WHAT YOU SHOULD DO:
From the first line of the listing below to the line with "DECK_Z = 0.75", print each line exactly, and nothing more. Leave out the pictures.
######
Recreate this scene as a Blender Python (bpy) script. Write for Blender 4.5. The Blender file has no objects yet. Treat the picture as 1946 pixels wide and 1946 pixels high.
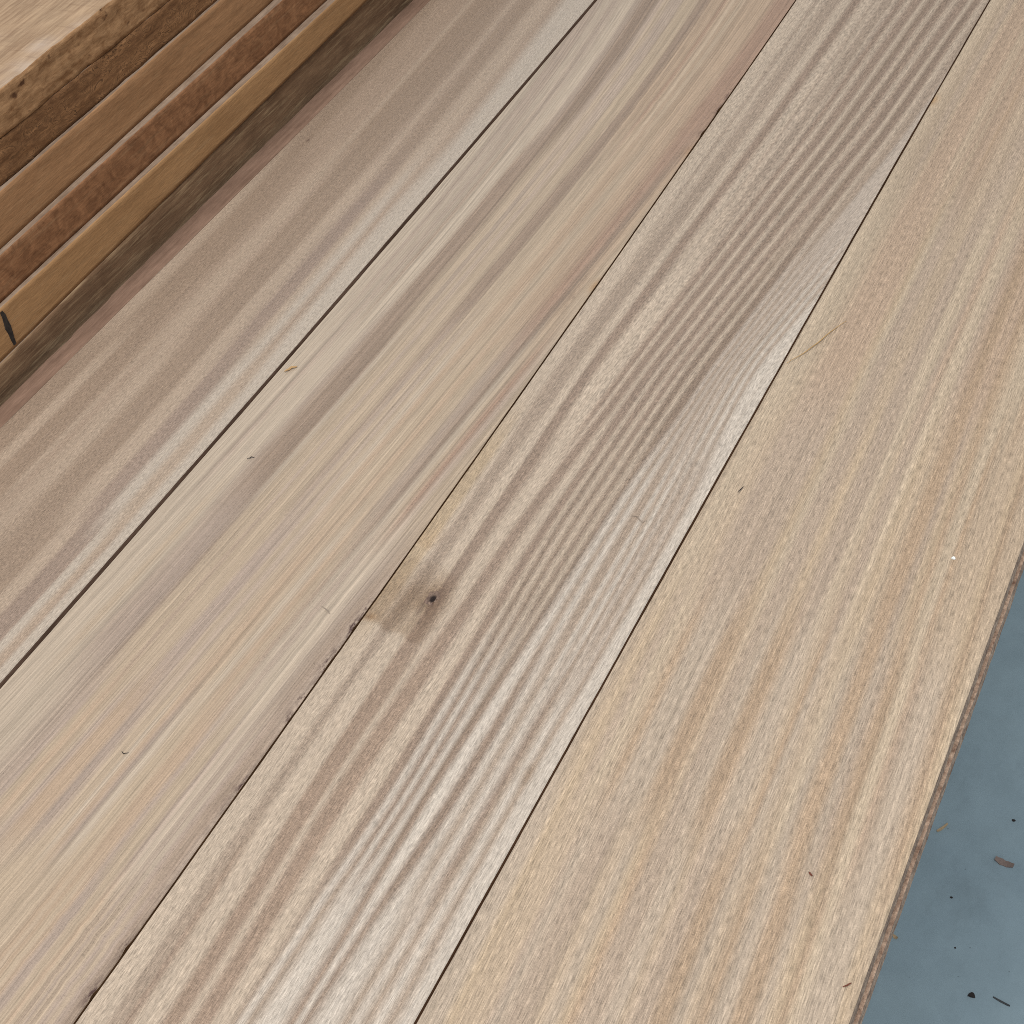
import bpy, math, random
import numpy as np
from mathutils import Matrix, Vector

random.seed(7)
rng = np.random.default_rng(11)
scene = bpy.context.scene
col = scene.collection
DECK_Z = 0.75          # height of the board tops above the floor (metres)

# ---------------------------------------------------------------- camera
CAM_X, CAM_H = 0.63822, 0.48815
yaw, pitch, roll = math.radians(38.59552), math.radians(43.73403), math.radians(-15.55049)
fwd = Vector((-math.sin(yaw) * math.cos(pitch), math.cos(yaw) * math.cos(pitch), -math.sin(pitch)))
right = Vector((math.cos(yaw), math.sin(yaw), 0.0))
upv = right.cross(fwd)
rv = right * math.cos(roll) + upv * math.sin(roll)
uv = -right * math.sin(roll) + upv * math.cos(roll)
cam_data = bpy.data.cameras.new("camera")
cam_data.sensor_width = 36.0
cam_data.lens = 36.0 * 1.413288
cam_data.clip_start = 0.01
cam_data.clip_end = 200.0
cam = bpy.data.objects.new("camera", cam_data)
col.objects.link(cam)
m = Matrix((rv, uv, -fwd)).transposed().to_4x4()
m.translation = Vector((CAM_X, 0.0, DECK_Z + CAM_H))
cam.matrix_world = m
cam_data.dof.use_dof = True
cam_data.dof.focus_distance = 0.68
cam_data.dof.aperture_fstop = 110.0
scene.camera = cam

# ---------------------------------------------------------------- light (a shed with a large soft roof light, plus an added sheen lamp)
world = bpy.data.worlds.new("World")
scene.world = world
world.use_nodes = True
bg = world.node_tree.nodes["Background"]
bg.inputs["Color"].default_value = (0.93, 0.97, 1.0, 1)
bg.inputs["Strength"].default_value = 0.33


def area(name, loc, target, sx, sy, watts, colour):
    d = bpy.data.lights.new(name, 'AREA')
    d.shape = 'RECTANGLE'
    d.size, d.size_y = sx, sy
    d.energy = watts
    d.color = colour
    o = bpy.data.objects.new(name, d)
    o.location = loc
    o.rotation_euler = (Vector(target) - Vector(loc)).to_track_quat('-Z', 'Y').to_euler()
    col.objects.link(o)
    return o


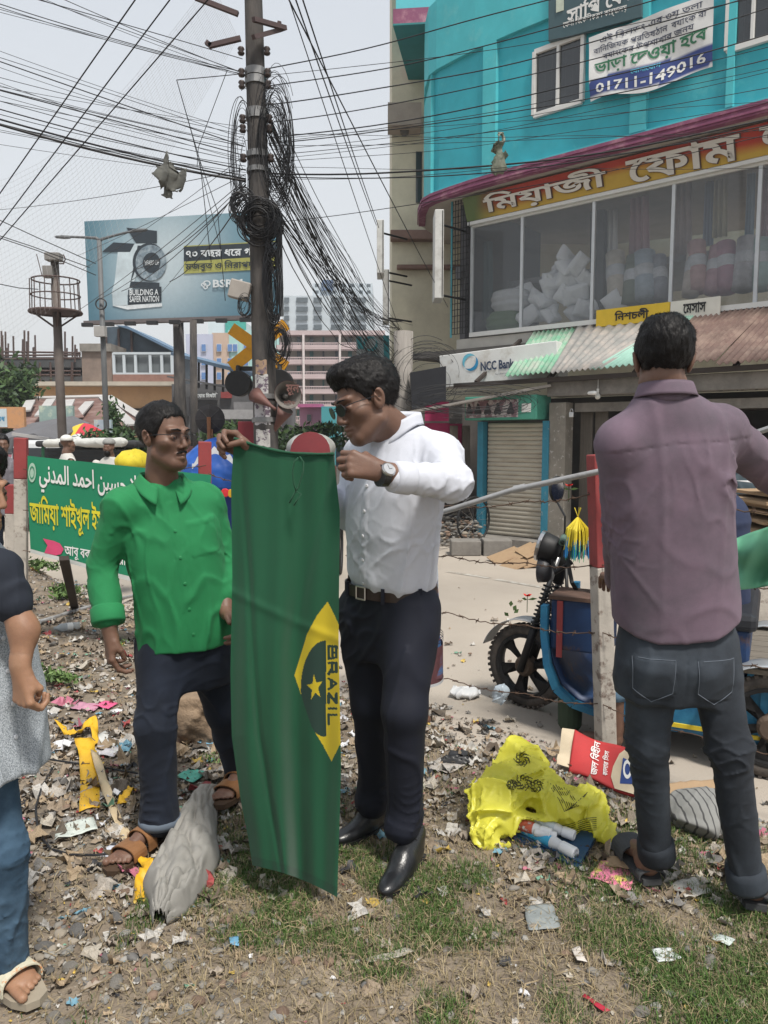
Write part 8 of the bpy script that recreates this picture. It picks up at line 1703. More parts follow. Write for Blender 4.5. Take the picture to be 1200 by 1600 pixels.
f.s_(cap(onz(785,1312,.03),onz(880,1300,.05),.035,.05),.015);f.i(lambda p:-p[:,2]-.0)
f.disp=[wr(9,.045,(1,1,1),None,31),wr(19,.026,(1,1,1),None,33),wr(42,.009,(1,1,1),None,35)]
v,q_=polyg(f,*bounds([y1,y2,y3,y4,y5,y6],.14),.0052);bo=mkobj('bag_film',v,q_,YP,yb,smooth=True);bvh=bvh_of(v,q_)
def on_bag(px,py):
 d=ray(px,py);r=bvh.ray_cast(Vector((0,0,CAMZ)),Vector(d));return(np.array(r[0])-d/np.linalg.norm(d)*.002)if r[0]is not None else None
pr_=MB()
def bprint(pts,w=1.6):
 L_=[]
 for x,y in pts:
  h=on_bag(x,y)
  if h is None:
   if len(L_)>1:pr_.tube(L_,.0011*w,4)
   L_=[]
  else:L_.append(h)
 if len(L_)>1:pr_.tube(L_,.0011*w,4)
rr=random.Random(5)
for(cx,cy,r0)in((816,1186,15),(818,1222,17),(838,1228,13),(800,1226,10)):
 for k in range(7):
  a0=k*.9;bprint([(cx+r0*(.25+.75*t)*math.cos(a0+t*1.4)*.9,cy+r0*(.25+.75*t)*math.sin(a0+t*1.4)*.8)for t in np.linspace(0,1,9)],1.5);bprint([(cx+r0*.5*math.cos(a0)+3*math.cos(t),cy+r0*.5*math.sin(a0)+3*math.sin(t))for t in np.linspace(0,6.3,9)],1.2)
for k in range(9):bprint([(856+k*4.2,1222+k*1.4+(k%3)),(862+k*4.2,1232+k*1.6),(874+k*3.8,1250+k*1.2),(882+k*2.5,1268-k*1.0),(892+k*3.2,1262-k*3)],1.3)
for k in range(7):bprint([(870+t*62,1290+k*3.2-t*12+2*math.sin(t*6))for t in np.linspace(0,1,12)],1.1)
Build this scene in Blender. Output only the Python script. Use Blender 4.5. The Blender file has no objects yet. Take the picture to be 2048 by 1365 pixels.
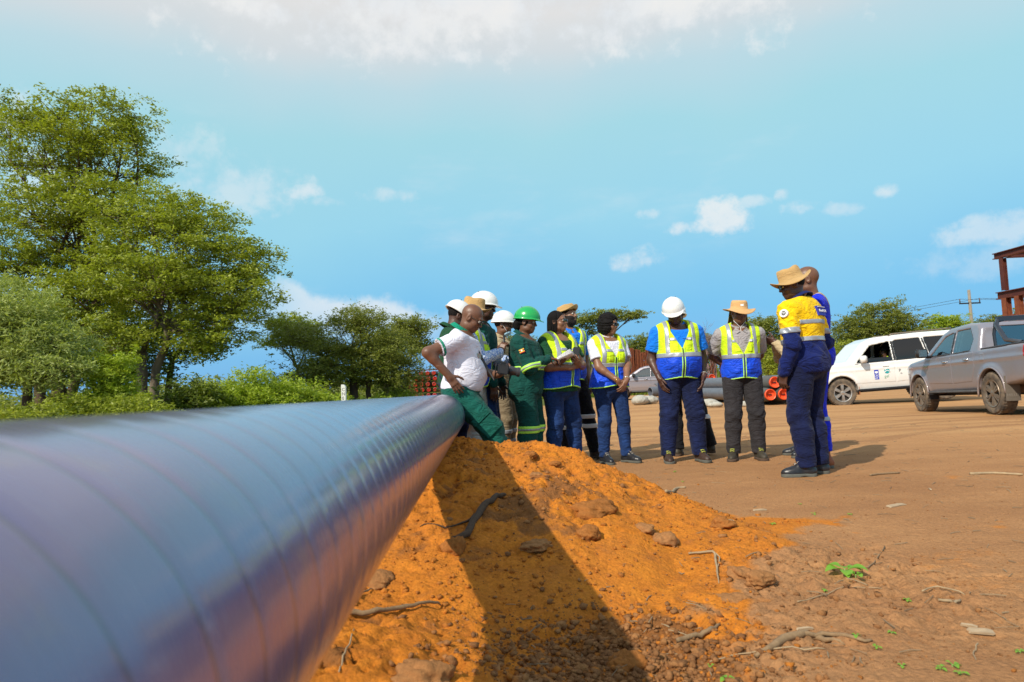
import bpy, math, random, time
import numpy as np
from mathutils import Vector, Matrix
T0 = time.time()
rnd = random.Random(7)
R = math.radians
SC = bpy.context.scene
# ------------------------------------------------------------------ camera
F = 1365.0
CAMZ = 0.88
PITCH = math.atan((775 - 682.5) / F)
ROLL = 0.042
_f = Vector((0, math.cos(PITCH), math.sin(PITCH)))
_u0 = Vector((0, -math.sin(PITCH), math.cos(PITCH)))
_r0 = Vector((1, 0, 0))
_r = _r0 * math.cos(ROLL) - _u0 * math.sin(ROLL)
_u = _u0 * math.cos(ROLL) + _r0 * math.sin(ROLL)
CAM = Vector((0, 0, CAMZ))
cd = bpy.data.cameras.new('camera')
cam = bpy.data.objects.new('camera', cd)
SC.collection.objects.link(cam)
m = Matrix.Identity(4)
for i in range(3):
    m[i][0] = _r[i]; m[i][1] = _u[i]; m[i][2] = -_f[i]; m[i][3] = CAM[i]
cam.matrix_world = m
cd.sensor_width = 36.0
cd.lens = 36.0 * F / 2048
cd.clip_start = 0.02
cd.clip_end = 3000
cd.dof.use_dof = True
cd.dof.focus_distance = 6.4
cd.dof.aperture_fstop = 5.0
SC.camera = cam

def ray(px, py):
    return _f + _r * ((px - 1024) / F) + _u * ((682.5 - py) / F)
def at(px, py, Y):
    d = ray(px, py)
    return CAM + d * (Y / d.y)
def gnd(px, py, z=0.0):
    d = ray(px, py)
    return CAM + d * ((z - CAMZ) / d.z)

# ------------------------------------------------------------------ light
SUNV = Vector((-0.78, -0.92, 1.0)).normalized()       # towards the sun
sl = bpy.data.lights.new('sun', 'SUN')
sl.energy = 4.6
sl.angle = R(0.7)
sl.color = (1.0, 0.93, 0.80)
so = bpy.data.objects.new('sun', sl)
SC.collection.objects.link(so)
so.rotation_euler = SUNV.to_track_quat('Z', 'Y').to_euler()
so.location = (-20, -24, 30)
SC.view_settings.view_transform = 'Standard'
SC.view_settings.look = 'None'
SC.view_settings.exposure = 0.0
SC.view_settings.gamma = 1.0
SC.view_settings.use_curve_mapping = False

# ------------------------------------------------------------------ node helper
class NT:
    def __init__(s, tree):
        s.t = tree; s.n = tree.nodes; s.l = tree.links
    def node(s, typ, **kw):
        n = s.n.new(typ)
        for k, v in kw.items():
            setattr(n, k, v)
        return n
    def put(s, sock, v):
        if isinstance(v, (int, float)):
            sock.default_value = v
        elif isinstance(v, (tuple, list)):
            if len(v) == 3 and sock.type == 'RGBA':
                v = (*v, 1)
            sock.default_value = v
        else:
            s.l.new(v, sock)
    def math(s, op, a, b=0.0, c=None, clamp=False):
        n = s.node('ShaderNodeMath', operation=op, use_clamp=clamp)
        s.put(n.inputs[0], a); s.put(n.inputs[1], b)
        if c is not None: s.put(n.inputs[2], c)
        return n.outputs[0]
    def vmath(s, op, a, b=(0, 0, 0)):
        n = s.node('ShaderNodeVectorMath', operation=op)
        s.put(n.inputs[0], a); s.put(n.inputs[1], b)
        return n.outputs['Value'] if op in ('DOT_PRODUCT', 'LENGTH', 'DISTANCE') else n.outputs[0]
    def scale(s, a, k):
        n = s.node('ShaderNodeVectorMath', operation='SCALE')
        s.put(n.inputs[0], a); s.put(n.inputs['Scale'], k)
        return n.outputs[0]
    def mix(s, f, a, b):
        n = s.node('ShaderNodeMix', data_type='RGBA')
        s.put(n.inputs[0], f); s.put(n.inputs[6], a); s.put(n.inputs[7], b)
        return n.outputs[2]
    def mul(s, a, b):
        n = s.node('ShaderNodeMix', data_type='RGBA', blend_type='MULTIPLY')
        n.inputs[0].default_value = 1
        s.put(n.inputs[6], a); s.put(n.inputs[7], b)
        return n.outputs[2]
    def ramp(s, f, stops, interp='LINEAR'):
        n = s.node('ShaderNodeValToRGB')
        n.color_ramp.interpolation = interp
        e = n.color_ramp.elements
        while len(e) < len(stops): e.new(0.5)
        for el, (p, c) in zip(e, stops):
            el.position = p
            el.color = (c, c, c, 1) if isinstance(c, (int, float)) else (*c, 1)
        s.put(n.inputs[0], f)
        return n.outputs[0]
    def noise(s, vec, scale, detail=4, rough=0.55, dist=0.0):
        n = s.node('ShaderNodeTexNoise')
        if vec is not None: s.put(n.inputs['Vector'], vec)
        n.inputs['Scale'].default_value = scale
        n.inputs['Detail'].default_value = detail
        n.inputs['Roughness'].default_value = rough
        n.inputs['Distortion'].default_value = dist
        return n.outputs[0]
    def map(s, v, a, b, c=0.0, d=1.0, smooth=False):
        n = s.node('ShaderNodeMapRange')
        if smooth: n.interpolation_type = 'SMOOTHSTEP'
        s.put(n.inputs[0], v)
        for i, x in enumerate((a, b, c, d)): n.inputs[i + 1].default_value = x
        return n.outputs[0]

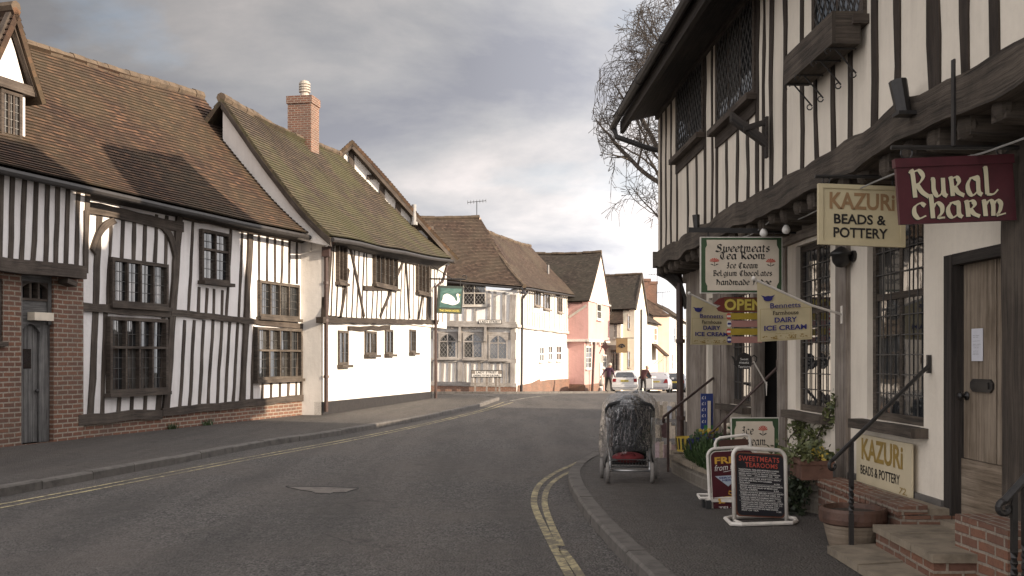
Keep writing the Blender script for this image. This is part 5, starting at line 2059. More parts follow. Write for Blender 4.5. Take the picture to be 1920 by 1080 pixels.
######
RESPONSE:
Recreate this scene as a Blender Python (bpy) script. Write for Blender 4.5. The Blender file has no objects yet. Treat the picture as 1946 pixels wide and 1946 pixels high.
import bpy, math, random
import numpy as np
from mathutils import Matrix, Vector

random.seed(7)
rng = np.random.default_rng(11)
scene = bpy.context.scene
col = scene.collection
DECK_Z = 0.75          # height of the board tops above the floor (metres)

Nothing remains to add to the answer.